Much disaster planning today is based on a "seat-of-the-pants" approach. Generally, informal analysis based on a planner's intuition of disaster potentials has been rather successful. The problem is that the world isn't getting any less complex-only more. Therefore, some authors recommend more formal methods of analysis-like the scenario-based approach to risk analysis.

Regardless of what method is used to prioritize disaster recovery planning efforts, it is important to first eliminate exposures that can be eliminated and to minimize the effects of those that cannot be eliminated. Having classified systems criticality, assigned costs to system outages of various durations, and identified threats to systems and data, it remains to analyze this data to formulate a set of specific objectives to guide the development of the recovery capability. The strategies to recover the critical business functions identified during the BIA can then be addressed in the disaster recovery plan.

A clear set of stated objectives, identifying the conditions, tasks, and standards for each protection or recovery strategy, is often a prerequisite for justifying the strategy to those who will have to absorb the cost or modify existing procedures.
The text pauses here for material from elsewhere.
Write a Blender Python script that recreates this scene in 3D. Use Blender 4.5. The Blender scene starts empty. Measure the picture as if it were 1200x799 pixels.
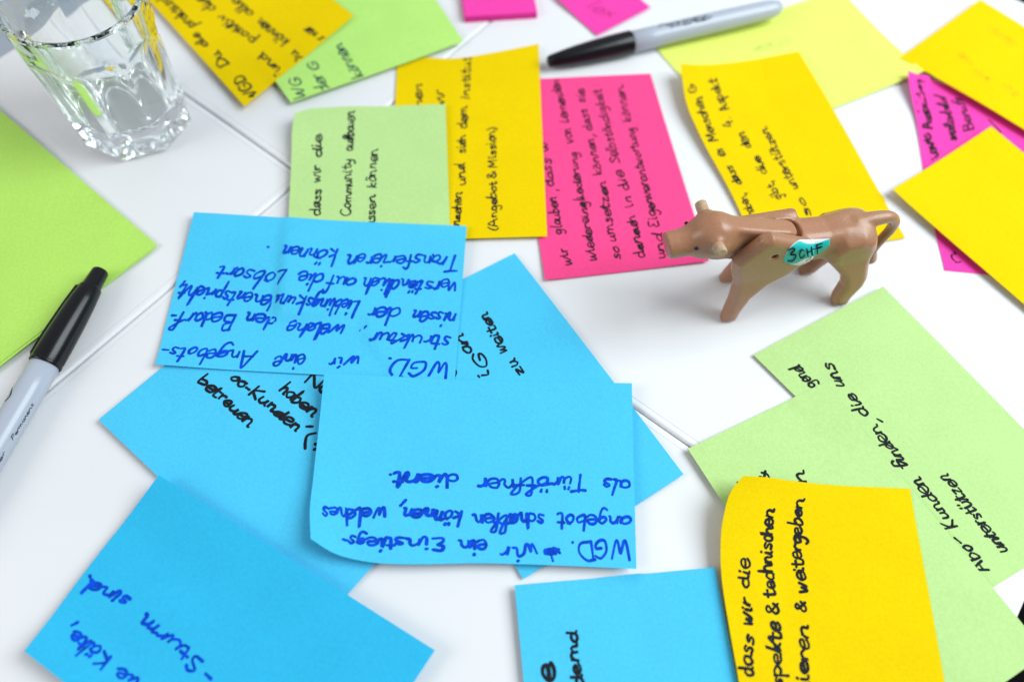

Representatives of the department that will be affected and senior management will want to know how all of the objectives fit together in a comprehensive recovery strategy.

The benefits derived from performing a comprehensive business impact analysis include:

Reducing legal liability

Minimizing potential economic loss

Decreasing potential exposure

Reducing the probability of a disaster occurrence

Reducing disruption to normal operations

Ensuring organizational stability

Ensuring orderly, systematic, and timely recovery

Minimizing insurance premiums

Reducing reliance on key personnel

Increasing asset protection

Ensuring safety of personnel and customers

Complying with legal, statutory, and regulatory requirements.

Risk and business impact analyses concern the entire organization not just the computer systems. A comprehensive business impact analysis requires the involvement of all business units and departments.